Exercise description - Here are some records; copy every line that holds the word "from".

[Records with scene code]
━━━━━━

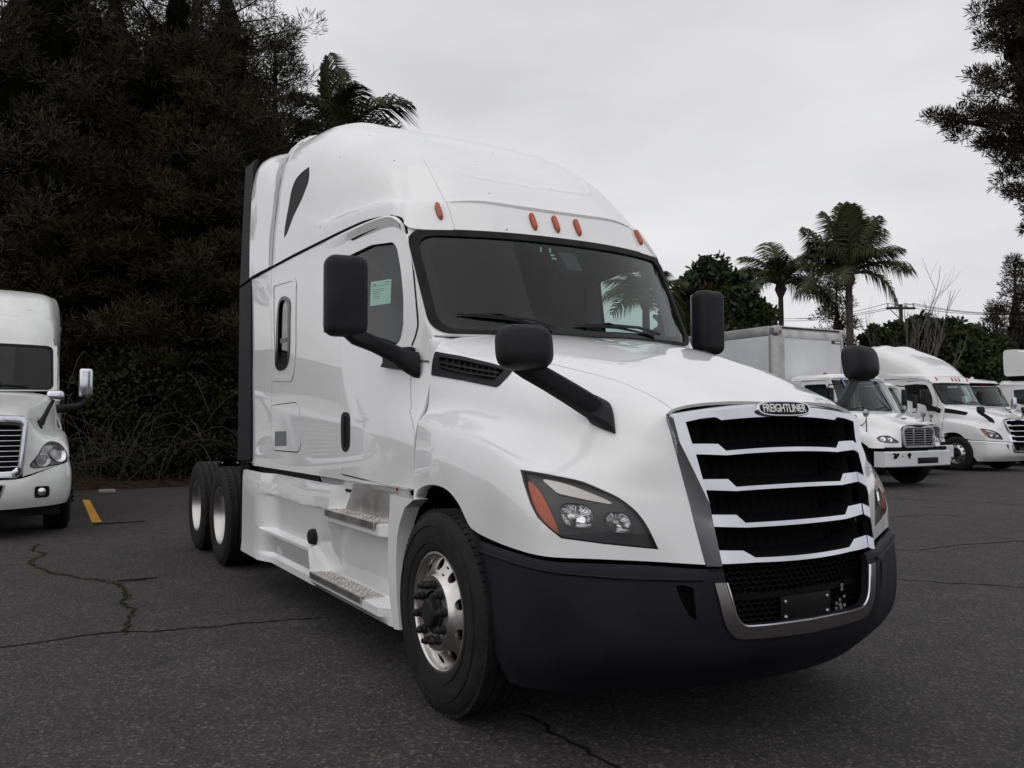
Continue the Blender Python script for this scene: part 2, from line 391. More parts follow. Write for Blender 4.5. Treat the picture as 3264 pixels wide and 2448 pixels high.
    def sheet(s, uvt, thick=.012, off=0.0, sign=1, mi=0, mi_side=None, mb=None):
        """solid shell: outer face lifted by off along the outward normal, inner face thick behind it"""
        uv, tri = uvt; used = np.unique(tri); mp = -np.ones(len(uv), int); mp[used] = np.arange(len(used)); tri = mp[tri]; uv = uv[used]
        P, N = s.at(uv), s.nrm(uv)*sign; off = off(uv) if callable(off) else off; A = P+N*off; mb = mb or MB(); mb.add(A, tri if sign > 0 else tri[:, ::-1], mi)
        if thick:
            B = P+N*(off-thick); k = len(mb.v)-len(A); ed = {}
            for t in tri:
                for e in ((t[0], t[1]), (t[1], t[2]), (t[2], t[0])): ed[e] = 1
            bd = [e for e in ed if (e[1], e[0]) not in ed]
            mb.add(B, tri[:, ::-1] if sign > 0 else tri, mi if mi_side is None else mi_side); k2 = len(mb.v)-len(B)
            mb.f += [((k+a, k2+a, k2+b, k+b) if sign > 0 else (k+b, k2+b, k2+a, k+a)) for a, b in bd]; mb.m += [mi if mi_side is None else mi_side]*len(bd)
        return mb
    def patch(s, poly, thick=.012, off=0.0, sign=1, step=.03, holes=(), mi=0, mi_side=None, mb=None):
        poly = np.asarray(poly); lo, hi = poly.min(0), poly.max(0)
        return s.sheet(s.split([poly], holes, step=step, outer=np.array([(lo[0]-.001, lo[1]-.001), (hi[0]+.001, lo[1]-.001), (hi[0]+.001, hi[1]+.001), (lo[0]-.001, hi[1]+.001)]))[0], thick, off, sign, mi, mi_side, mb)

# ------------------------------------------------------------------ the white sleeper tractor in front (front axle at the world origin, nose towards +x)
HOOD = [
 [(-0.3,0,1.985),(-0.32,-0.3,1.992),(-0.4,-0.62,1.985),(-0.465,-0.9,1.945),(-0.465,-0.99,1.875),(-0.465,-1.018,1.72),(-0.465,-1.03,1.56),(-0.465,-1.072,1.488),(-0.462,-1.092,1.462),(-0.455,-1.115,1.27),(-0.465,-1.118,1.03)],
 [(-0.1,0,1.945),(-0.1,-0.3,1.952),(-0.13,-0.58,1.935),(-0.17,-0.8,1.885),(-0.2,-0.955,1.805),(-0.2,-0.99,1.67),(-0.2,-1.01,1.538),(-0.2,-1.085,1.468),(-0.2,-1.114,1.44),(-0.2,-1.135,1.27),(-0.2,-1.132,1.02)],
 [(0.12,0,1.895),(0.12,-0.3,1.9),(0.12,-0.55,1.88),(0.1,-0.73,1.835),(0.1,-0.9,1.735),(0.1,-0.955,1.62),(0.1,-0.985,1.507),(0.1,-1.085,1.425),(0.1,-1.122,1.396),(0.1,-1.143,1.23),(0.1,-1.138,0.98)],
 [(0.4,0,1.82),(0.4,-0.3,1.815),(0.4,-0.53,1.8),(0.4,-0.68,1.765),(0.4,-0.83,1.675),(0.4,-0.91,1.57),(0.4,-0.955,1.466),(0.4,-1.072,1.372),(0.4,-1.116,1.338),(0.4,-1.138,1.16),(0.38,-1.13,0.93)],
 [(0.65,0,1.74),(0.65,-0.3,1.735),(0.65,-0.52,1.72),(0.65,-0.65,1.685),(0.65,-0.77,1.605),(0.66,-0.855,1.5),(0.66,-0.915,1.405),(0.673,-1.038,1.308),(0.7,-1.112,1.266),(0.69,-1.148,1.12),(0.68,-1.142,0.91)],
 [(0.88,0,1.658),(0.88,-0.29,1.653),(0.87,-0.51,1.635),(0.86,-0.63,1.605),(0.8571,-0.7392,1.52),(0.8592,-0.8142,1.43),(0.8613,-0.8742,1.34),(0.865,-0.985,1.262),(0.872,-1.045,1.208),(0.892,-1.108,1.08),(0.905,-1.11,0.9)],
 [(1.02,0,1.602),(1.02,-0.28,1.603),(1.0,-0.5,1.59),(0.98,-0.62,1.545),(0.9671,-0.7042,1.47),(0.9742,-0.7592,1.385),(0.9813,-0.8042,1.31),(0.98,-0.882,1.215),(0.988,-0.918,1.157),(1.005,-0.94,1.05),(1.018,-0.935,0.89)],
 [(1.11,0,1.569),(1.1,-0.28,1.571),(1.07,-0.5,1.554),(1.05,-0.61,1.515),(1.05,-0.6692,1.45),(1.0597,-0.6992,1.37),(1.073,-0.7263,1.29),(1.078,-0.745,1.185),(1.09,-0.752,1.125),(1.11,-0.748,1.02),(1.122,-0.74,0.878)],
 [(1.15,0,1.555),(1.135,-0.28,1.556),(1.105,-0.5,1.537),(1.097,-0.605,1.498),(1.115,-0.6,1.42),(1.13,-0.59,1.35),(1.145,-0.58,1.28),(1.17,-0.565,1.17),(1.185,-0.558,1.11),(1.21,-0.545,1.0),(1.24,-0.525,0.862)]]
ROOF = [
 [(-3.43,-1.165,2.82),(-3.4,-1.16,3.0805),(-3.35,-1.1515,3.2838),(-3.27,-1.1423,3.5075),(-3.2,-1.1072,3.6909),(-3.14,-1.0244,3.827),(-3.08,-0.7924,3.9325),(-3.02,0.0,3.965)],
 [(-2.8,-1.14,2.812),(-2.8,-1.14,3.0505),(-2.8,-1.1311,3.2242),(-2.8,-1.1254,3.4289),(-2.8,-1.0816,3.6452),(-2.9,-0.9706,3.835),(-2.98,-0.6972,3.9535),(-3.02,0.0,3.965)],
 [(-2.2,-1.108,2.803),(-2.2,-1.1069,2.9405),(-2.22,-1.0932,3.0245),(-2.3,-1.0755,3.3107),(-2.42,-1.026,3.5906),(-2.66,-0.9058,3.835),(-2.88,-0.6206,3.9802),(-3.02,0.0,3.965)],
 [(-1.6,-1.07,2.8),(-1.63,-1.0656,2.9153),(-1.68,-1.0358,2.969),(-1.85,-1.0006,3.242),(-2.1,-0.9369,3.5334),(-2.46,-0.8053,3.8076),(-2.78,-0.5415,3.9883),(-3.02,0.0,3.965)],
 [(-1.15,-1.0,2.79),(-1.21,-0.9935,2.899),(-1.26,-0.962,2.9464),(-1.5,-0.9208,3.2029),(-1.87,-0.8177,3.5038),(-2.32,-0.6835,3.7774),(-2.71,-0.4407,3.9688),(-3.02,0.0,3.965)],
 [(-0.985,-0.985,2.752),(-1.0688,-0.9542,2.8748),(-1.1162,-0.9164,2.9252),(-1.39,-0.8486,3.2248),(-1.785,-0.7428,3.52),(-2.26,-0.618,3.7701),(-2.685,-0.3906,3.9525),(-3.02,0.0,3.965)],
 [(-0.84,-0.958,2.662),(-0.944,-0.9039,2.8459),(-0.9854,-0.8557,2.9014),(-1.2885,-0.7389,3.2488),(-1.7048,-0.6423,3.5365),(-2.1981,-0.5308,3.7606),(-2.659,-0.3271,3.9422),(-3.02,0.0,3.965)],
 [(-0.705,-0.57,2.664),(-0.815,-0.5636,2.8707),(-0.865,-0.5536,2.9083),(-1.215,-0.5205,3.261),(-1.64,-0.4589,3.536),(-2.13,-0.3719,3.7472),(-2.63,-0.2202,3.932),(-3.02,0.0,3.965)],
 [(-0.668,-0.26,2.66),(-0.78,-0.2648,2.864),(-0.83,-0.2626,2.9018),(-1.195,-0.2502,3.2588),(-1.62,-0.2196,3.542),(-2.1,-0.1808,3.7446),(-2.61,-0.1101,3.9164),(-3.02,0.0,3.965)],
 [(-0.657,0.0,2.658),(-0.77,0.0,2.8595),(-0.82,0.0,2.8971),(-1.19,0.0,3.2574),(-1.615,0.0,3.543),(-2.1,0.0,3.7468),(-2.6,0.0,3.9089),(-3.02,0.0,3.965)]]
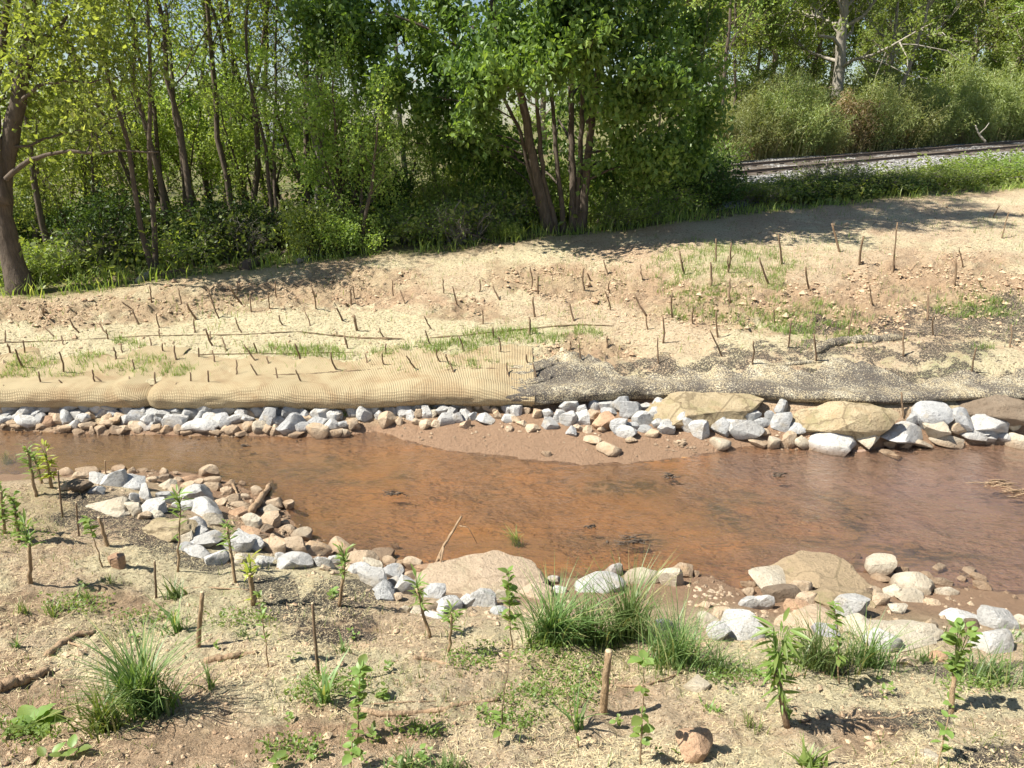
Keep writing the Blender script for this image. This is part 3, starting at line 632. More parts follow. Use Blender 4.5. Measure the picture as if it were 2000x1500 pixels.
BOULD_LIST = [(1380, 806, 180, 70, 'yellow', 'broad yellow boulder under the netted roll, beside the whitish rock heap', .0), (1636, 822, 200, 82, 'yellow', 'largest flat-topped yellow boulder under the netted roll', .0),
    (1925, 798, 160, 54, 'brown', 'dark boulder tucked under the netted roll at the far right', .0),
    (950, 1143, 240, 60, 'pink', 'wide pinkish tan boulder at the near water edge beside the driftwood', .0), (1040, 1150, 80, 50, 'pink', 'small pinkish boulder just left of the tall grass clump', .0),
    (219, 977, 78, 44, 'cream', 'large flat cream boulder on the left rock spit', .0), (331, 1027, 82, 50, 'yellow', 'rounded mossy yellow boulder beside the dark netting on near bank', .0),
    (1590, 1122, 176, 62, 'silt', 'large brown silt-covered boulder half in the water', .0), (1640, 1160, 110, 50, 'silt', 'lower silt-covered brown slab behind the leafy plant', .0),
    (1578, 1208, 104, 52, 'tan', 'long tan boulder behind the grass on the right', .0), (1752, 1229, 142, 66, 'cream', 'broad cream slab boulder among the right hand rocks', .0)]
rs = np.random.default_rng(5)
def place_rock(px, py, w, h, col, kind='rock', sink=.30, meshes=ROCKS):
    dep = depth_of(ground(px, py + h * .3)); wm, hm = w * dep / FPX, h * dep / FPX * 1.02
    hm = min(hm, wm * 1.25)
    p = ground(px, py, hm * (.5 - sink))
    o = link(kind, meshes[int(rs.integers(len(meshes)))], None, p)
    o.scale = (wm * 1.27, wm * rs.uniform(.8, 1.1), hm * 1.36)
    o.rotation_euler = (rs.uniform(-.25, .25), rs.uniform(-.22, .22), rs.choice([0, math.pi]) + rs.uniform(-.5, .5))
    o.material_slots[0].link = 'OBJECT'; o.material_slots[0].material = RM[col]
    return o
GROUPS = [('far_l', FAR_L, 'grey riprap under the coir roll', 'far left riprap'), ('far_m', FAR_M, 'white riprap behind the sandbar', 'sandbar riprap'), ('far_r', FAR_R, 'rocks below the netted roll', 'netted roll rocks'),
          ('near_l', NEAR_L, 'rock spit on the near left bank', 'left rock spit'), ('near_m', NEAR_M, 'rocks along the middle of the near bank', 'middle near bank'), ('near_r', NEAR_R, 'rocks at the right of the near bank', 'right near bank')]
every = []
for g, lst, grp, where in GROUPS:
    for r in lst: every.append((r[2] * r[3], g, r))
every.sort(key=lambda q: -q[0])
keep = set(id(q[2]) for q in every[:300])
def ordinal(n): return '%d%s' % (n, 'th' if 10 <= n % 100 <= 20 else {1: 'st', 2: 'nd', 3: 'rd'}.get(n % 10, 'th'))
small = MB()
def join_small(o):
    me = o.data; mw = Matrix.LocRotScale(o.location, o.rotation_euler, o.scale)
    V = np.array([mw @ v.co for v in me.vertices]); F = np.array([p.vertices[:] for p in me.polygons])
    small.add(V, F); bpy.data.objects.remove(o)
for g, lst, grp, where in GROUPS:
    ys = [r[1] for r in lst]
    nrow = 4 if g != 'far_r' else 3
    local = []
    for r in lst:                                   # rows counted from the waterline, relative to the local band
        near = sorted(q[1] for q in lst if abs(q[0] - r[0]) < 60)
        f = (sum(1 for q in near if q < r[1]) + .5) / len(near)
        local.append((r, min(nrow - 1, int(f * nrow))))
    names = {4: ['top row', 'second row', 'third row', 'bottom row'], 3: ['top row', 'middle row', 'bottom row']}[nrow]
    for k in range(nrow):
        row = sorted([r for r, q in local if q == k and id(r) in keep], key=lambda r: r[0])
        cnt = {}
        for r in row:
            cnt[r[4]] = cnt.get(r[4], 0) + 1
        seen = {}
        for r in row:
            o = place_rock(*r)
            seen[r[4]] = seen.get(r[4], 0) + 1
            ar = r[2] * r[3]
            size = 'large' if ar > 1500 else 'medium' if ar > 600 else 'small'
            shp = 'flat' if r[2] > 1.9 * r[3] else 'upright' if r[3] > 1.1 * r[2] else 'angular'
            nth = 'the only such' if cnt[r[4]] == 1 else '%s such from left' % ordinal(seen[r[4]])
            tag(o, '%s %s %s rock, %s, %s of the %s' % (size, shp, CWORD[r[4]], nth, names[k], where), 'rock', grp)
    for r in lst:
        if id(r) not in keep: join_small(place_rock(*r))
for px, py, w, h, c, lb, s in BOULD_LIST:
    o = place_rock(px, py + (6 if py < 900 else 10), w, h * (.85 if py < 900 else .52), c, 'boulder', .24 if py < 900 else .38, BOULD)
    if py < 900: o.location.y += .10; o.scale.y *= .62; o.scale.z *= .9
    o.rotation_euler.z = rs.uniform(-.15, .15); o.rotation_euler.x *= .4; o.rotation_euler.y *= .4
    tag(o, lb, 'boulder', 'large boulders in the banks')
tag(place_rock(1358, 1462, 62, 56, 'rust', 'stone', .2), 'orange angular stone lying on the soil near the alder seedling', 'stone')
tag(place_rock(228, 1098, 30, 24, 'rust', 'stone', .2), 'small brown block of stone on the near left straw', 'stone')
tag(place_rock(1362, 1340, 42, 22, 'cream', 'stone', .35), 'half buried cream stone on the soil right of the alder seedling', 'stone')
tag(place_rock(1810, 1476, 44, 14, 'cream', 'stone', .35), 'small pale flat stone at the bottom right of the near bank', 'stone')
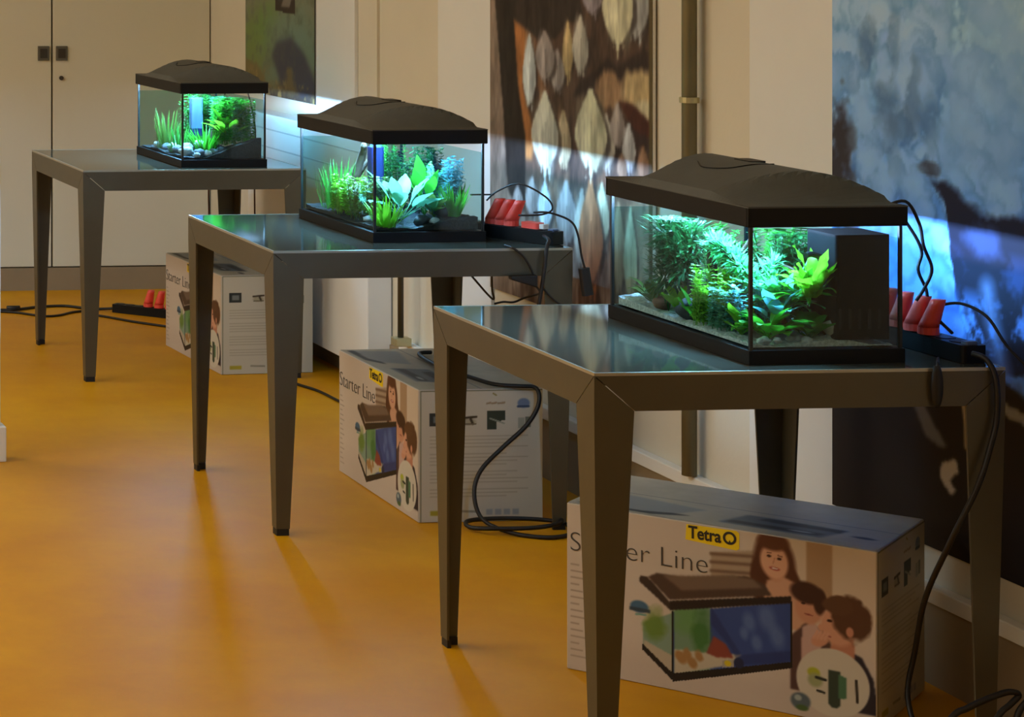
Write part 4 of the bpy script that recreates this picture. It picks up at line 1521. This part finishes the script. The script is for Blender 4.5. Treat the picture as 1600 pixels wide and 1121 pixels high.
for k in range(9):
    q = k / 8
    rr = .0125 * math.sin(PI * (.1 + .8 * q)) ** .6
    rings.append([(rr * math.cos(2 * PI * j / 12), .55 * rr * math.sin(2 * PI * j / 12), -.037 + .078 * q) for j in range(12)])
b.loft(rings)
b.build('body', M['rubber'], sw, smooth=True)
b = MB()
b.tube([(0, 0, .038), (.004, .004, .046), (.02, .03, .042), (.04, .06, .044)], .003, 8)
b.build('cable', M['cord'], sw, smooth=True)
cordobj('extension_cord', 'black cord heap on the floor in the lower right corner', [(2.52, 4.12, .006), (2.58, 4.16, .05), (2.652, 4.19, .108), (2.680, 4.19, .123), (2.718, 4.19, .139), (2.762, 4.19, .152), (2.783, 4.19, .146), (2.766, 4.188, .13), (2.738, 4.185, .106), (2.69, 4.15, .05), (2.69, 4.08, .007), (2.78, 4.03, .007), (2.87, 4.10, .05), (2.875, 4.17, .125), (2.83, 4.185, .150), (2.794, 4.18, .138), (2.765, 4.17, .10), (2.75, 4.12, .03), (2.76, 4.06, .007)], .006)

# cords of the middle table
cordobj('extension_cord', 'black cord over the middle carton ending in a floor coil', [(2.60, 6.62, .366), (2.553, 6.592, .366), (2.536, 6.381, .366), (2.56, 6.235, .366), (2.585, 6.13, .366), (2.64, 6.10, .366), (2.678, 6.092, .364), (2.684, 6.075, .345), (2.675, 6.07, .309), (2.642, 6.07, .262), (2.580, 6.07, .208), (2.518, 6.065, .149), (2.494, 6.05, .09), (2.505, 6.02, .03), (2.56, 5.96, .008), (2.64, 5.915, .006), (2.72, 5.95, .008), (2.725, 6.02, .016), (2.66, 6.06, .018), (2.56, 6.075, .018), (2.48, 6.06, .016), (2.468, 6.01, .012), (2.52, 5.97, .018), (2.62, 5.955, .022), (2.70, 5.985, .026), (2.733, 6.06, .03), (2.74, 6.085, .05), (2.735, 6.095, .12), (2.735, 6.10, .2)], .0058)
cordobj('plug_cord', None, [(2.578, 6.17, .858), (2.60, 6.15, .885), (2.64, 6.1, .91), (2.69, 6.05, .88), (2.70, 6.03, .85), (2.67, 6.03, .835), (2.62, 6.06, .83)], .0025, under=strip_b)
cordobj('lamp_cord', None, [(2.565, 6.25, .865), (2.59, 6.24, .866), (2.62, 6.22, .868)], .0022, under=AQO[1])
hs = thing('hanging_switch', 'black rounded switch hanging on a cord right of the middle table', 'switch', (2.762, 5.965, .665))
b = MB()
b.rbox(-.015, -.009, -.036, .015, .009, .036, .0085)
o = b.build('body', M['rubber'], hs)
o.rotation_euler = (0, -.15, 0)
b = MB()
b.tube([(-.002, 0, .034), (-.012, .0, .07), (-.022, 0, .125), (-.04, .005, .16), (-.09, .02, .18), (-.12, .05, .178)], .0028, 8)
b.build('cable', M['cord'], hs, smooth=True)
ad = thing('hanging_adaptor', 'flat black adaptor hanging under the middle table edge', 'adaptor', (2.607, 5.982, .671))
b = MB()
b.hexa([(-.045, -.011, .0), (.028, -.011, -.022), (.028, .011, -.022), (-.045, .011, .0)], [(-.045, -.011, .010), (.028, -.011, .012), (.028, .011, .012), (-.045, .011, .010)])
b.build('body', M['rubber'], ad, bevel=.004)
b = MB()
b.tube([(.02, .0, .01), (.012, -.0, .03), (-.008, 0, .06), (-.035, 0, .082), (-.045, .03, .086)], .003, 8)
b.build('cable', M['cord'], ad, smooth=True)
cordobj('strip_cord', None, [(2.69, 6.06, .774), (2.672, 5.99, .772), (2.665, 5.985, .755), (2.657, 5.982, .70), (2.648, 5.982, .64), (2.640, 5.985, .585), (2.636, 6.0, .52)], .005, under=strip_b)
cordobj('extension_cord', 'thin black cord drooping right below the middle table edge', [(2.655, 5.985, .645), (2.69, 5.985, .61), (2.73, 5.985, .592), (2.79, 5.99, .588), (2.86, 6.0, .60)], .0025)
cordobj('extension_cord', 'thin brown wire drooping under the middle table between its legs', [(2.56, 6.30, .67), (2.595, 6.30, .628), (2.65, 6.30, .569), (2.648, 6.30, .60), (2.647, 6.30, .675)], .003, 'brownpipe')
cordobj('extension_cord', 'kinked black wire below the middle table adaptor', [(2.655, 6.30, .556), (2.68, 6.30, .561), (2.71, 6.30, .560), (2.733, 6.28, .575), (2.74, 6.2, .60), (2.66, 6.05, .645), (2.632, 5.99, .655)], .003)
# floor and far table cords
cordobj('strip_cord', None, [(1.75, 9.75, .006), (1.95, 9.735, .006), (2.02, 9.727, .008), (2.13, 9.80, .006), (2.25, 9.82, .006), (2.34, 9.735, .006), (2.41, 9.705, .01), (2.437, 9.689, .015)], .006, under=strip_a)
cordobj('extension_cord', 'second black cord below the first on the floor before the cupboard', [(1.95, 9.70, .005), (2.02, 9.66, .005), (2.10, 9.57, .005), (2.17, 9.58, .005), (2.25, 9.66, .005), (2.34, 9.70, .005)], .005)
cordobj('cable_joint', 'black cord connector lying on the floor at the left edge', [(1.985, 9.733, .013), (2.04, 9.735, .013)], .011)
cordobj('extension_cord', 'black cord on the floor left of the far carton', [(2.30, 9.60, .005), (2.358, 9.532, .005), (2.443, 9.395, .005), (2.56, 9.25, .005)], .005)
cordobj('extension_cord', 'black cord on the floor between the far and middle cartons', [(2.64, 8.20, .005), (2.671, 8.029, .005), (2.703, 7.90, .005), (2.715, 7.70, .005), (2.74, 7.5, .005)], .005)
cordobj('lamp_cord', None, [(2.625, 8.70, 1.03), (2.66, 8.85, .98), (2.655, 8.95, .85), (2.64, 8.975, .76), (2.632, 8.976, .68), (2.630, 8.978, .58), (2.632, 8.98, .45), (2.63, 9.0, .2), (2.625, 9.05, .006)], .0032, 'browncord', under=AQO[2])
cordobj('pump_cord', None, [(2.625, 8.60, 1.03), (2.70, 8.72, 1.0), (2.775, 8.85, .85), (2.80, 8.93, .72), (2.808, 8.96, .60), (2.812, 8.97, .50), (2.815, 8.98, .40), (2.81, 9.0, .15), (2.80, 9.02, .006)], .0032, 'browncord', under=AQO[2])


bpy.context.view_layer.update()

━━━━━━

Response to this exercise -
Continue the Blender Python script for this scene: part 2, from line 391. More parts follow. Write for Blender 4.5. Treat the picture as 3264 pixels wide and 2448 pixels high.
    for r in lst:                                   # rows counted from the waterline, relative to the local band
            nth = 'the only such' if cnt[r[4]] == 1 else '%s such from left' % ordinal(seen[r[4]])